Margot Robbie says her performance in 'I, Tonya' made her realize she was a 'good actor' and inspired her to reach out to 'idol' Quentin Tarantino

Quentin Tarantino and Margot Robbie attend the photocall for "Once Upon A Time In Hollywood" during the 72nd annual Cannes Film Festival on May 22, 2019.
Quentin Tarantino and Margot Robbie at the 72nd annual Cannes Film Festival on May 22, 2019.Toni Anne Barson/Getty Images
  • Speaking at a BAFTA event in London on Tuesday, Margot Robbie opened up about her previous roles.

  • She said "I, Tonya" — which earned her an Oscar nod — gave her confidence in her acting ability.

  • Robbie approached director Quentin Tarantino for a role and was later cast in his 2019 film.

Margot Robbie said watching her performance in "I, Tonya" (2017) made her realize that she is a "good actor" and gave her the confidence to approach director Quentin Tarantino for a role.

Robbie made the remarks while appearing at a career retrospective hosted by BAFTA in London on Tuesday. She discussed her roles in "The Wolf of Wall Street" (2013), and "Bombshell" (2021), as well as the skating biopic that went on to land her a best actress Oscar nomination.

"'I, Tonya' was the first time I watched a movie and thought I'm a good actor," Robbie said, per Deadline. "And I thought, 'Okay, I'm ready to reach out to my idols.' And that's when I wrote the letter to Quentin."

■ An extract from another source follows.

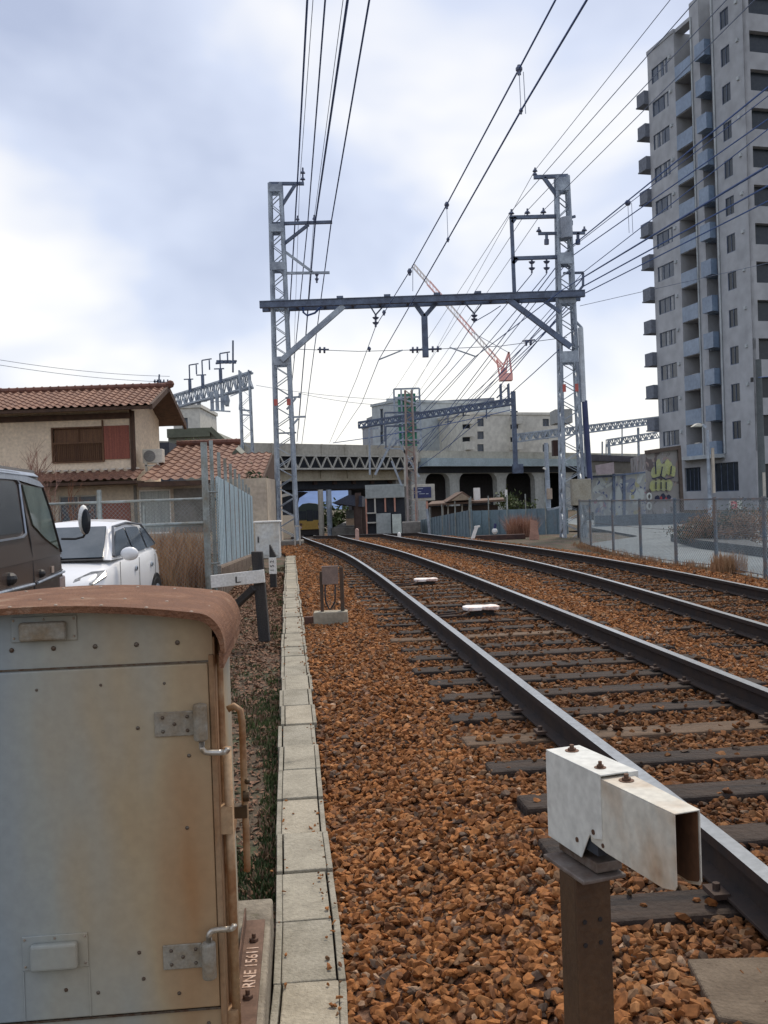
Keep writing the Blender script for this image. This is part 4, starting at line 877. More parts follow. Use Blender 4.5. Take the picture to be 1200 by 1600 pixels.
mb = MB(); truss(mb, at(808, 690, 96), at(1030, 661, 112), .75, 24, .14, .09); mb.build('beam', steel, g3)
mb = MB(); a_ = at(868, 712, 99); mb.box(a_.x - .2, a_.x + .9, 99, 100, a_.z, a_.z + 1.6); mb.build('hanging_box', mat('brown_dark_box', (.06, .03, .025), .8), g3)
g4 = thing('overhead_gantry', at(953, 712, 104), 'farther short truss gantry seen low beside the apartment tower', 'overhead gantry')
mb = MB(); truss(mb, at(950, 697, 104), at(1030, 684, 110), .7, 8, .13, .08); mb.bar(at(952, 714, 104), at(951, 690, 104), .28); mb.bar(at(998, 712, 106), at(997, 668, 106), .22); mb.bar(at(972, 712, 106), at(972, 664, 106), .12); mb.bar(at(941, 712, 106), at(941, 690, 106), .15); mb.bar(at(947, 712, 106), at(947, 694, 106), .12); mb.build('frame', steel, g4)
g5 = thing('lattice_signal_mast', at(641, 842, 48), 'slim lattice mast with concrete base standing in front of the green netted tower', 'lattice mast')
cm = at(641, 700, 48); zt_c = at(640, 610, 48).z; zg = float(gz(cm.x, 48))
lat_l = mat('light_rusty_lattice', (.36, .34, .33), .6, .2, c2=(.30, .20, .16), scale=.8)
mb = MB(); mast(mb, cm.x, 48, zg, zt_c, .50, .32, 30, .07, .04); mb.build('mast', lat_l, g5)
mb = MB(); a_, b_ = at(630, 845, 47.6), at(657, 815, 47.6); mb.box(a_.x, b_.x, 47.5, 48.7, a_.z - .4, b_.z); mb.build('base', concrete_d, g5, bevel=.03)
mb = MB()
for x0, x1, y in ((601, 655, 645), (603, 650, 666), (632, 660, 672), (630, 655, 693)): mb.bar(at(x0, y, 48), at(x1, y - 1, 48), .08)
mb.bar(at(603, 666, 48), at(603, 700, 48), .07); mb.bar(at(601, 645, 48), at(601, 690, 48), .06)
mb.build('crossarm', steel_dark, g5)
g6 = thing('frame_support', at(610, 735, 60), 'pale A shaped steel frame and post beside the central mast', 'steel frame')
mb = MB(); mb.bar(at(578, 742, 60), at(577, 670, 60), .12); mb.bar(at(577, 670, 60), at(592, 669, 60), .1); mb.bar(at(586, 742, 60), at(617, 680, 60), .14); mb.bar(at(617, 680, 60), at(655, 745, 60), .12); mb.bar(at(612, 720, 60), at(628, 760, 60), .12); mb.bar(at(600, 700, 60), at(633, 702, 60), .08); mb.build('frame', steel, g6)
mb = MB(); mb.bar(at(633, 760, 60), at(632, 700, 60), .12); mb.bar(at(649, 762, 60), at(652, 706, 60), .16); mb.build('post', truss_m, g6)
net = mat('green_netting', (.035, .19, .12), .9, c2=(.08, .28, .19), scale=.9, stretch=(1, 1, .3))
nt_ = thing('netted_tower', at(637, 705, 120), 'construction tower wrapped in green netting beside the grey building', 'scaffold tower')
a_, b_ = at(619, 715, 120), at(655, 607, 120)
mb = MB(); mb.box(a_.x + .5, b_.x - .5, 119.9, 123, a_.z, b_.z - .6); mb.build('netting', net, nt_)
mb = MB()
for x in (a_.x, a_.x + .9, b_.x - .9, b_.x): mb.bar((x, 119.8, a_.z), (x, 119.8, b_.z), .22)
for k in range(9): z_ = a_.z + (b_.z - a_.z) * k / 8.0; mb.bar((a_.x, 119.8, z_), (b_.x, 119.8, z_), .2)
mb.bar((a_.x, 119.7, b_.z - 1), (b_.x, 119.7, b_.z - 2), .2); mb.build('scaffold', steel, nt_)

# ---- generic slab building
def building(name, lab, cat, A, B, dep, z0, z1, holes, m_, roof=None, wmat=None, mull=1, ed=.2):
    Fr = frame2(A, B); Lb = math.hypot(B[0] - A[0], B[1] - A[1]); t = thing(name, tuple(Fr.p(Lb / 2, dep / 2, z0)), lab, cat)
    mb = MB(); mb.wall(Fr, 0, Lb, z0, z1, holes, ed); mb.fb(Fr, 0, Lb, ed + .12, dep, z0, z1 - .01); mb.add([Fr.p(0, 0, z1), Fr.p(Lb, 0, z1), Fr.p(Lb, ed + .12, z1), Fr.p(0, ed + .12, z1)], [(0, 1, 2, 3)])
    mb.add([Fr.p(0, 0, z0), Fr.p(0, ed + .12, z0), Fr.p(0, ed + .12, z1), Fr.p(0, 0, z1)], [(3, 2, 1, 0)]); mb.add([Fr.p(Lb, 0, z0), Fr.p(Lb, ed + .12, z0), Fr.p(Lb, ed + .12, z1), Fr.p(Lb, 0, z1)], [(0, 1, 2, 3)])
    mb.build('wall', m_, t)
    mb = MB(); mb.fb(Fr, -.15, Lb + .15, -.15, dep + .15, z1 + .002, z1 + .35); mb.build('roof_edge', roof or m_, t)
    for h in holes: window(t, Fr, *h, dep=ed - .03, mt=wmat, mull=mull)
    return t, Fr, Lb
big_grey = mat('grey_metal_cladding', (.27, .29, .32), .7, c2=(.21, .225, .25), scale=.15, stretch=(1, 1, .1))
pale_grey = mat('pale_grey_wall', (.46, .50, .51), .8, c2=(.39, .43, .45), scale=.2)
cream_w = mat('cream_apartment_wall', (.64, .62, .55), .85, c2=(.57, .55, .49), scale=.2)
A_, B_ = at(653, 700, 160), at(800, 700, 160)
bt, bF, bL = building('grey_store_building', 'large windowless grey building with white roof lettering, behind the viaduct', 'commercial building', (A_.x, 160), (B_.x, 164), 40, -3, at(653, 640, 160).z, [], big_grey)
mb = MB(); zt1 = at(653, 640, 160).z + .36
zz0, zz1 = at(660, 622, 160).z, at(790, 614, 163).z
mb.hexa([bF.p(0, 6, zt1), bF.p(bL, 6, zt1), bF.p(bL, 36, zt1), bF.p(0, 36, zt1), bF.p(0, 6, zz0), bF.p(bL, 6, zz1), bF.p(bL, 36, zz1), bF.p(0, 36, zz0)]); mb.build('upper_storey', big_grey, bt)
p_ = at(663, 645, 159.3); text('ACTIMIRA', 1.35, mat('white_letters', (.85, .87, .88), .5), p_ + V((0, -.1, -.2)), (1, 0.02, 0), (0, 0, 1), bt, 'roof_sign', .05, offs=.05, sx=.62)
mb = MB(); a_, b_ = at(662, 648, 159.6), at(712, 646, 159.6); mb.box(a_.x, b_.x, 159.4, 159.7, a_.z - .6, a_.z - .0); mb.build('sign_rail', steel_dark, bt)
A_, B_ = at(583, 700, 140), at(622, 700, 134); hl = []
Fr_ = frame2((A_.x, 140), (B_.x, 134))
for py in (646, 664, 682):
    s0, z0 = uz(Fr_, 594, py); s1, _ = uz(Fr_, 599, py); hl.append((s0, s1, z0 - 1.1, z0 + .6))
building('pale_office_building', 'pale grey office block with stepped roof left of the netted tower', 'office building', (A_.x, 140), (B_.x, 134), 20, -3, at(600, 632, 137).z, hl, pale_grey, mull=0)
mb = MB(); a_, b_ = at(604, 634, 142), at(622, 622, 142); mb.box(a_.x, b_.x + 2, 142, 150, a_.z - 1, b_.z); mb.build('roof_structure', pale_grey, None, label='pale stepped plant room on the roof of the office block', cat='plant room')
A_, B_ = at(728, 700, 130), at(884, 700, 136); Fr_ = frame2((A_.x, 130), (B_.x, 136)); hl = []
for px in (750, 852):
    for py in (661, 681, 701):
        s0, z0 = uz(Fr_, px - 4, py); s1, _ = uz(Fr_, px + 6, py); hl.append((s0, s1, z0 - .45, z0 + .6))
at_, aF, aL = building('cream_apartment_block', 'low cream apartment block with small windows behind the viaduct arches', 'apartment block', (A_.x, 130), (B_.x, 136), 12, -3, at(728, 648, 130).z, hl, cream_w)
for py in (660, 680, 700):
    for px0, px1 in ((722, 735), (797, 810)):
        s0, z0 = uz(aF, px0, py); s1, _ = uz(aF, px1, py); mb = MB(); mb.fb(aF, s0, s1, -1.3, -.02, z0 - .3, z0 + .8); mb.build('balcony', cream_w, at_); mb = MB(); mb.fb(aF, s0 + .1, s1 - .05, -.02, -.01, z0 + .8, z0 + 1.6); mb.build('balcony_opening', shade_dark, at_)
a_, b_ = at(866, 662, 128), at(886, 640, 128); mb = MB(); mb.box(a_.x, b_.x + .5, 127, 131, a_.z, b_.z); mb.build('water_tank', mat('grey_tank', (.36, .37, .36), .7), None, label='grey box shaped rooftop tank beside the right mast', cat='water tank')
a_, b_ = at(272, 690, 100), at(312, 637, 100)
building('white_block', 'plain white building rising behind the tiled house', 'apartment block', (a_.x, 100), (b_.x, 100), 10, -2, b_.z, [(.9, 1.5, b_.z - 2.6, b_.z - 1.0), (.9, 1.5, b_.z - 4.6, b_.z - 3.0)], mat('white_render', (.62, .61, .55), .85, c2=(.55, .54, .49), scale=.3), mull=0)
# low dark streetfront on the far right skyline
# ---- tower crane
cr_red = mat('crane_red', (.88, .45, .40), .6); cr_wh = mat('crane_white', (.85, .80, .78), .6)
ct = thing('tower_crane', at(789, 650, 175), 'red and white luffing tower crane rising above the grey building', 'tower crane')
def cp(x, y, Y=175): return at(x, y, Y)
mb = MB(); q = cp(788, 600); mast(mb, q.x, 175, cp(788, 660).z - 6, q.z, 1.5, 1.4, 12, .28, .16); mb.bar(cp(776, 622), cp(792, 606), .25); mb.bar(cp(776, 636), cp(790, 628), .2); mb.build('tower', steel_dark, ct)
j0, j1 = cp(784, 572), cp(645, 414, 165)
for k in range(6):
    mb = MB(); a_ = j0 + (j1 - j0) * k / 6; b_ = j0 + (j1 - j0) * (k + 1) / 6; w0_ = .75 if k < 5 else .55
    nrm = (j1 - j0).normalized().cross(V((0, 1, 0))) * w0_ / 2
    for s1 in (-1, 1):
        for dy in (-.4, .4): mb.bar(a_ + nrm * s1 + V((0, dy, 0)), b_ + nrm * s1 + V((0, dy, 0)), .09)
    for i in range(5):
        p = a_ + (b_ - a_) * i / 5; r_ = a_ + (b_ - a_) * (i + 1) / 5; mb.bar(p + nrm, r_ - nrm, .08)
    mb.build('jib_section', [cr_red, cr_wh][k % 2] if k else cr_red, ct)
mb = MB(); a_ = cp(789, 590); mb.box(a_.x - 1.0, a_.x + 1.3, 174, 176, a_.z - .6, a_.z + .7); mb.box(a_.x - .6, a_.x + .1, 174, 176, a_.z + .7, a_.z + 1.7)
mb.bar(cp(781, 588), cp(795, 550), .3); mb.bar(cp(800, 590), cp(795, 550), .3); mb.bar(cp(790, 590), cp(794, 552), .2); mb.bar(cp(781, 590), cp(776, 562), .25); mb.bar(cp(796, 590), cp(776, 562), .2); mb.build('machinery_deck', cr_red, ct)
mb = MB(); mb.tube(cp(795, 551), j1 * .35 + cp(784, 572) * .65, .06, n=4); mb.tube(cp(645, 416, 165), cp(645, 455, 165), .05, n=4); mb.build('cable', wire_thin, ct)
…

Variety reports that Robbie said working with the "Pulp Fiction" director was "a bucket list thing" for her, but up until then, she "didn't feel like I was good enough yet."

margot robbie in i tonya
Robbie received an Oscar nomination for her performance in "I, Tonya" (2017).Neon

Robbie previously shared in a Vogue cover story that she did, in fact, write the director a fan letter after she watched the first cut of "I, Tonya."

"I wrote him and said, 'I adore your films, and I would love to work with you in some capacity. Or any capacity,'" she said while promoting "Once Upon a Time... in Hollywood" (2019), the Tarantino film she eventually was cast in.

According to the publication, Tarantino received Robbie's letter not long after he had finished the script for the film and had already been recommended to cast her as Sharon Tate in his film, which is a semifictional take on the 1969 Manson murders.

Robbie also addressed the criticism the film garnered upon its release for her minimal screen time and very few lines. Many viewers felt it was disrespectful, given that Robbie portrayed one of the film's few real-life figures.

"It didn't bother me," she said. "I watched it and thought we got across what we wanted to get across."

Tarantino defended his decision during the film's press tour, telling IndieWire: "It's not her story, it's Rick's story. It's not even Cliff's. And Tate is an angelic presence throughout the movie, she's an angelic ghost on earth, to some degree, she's not in the movie, she's in our hearts."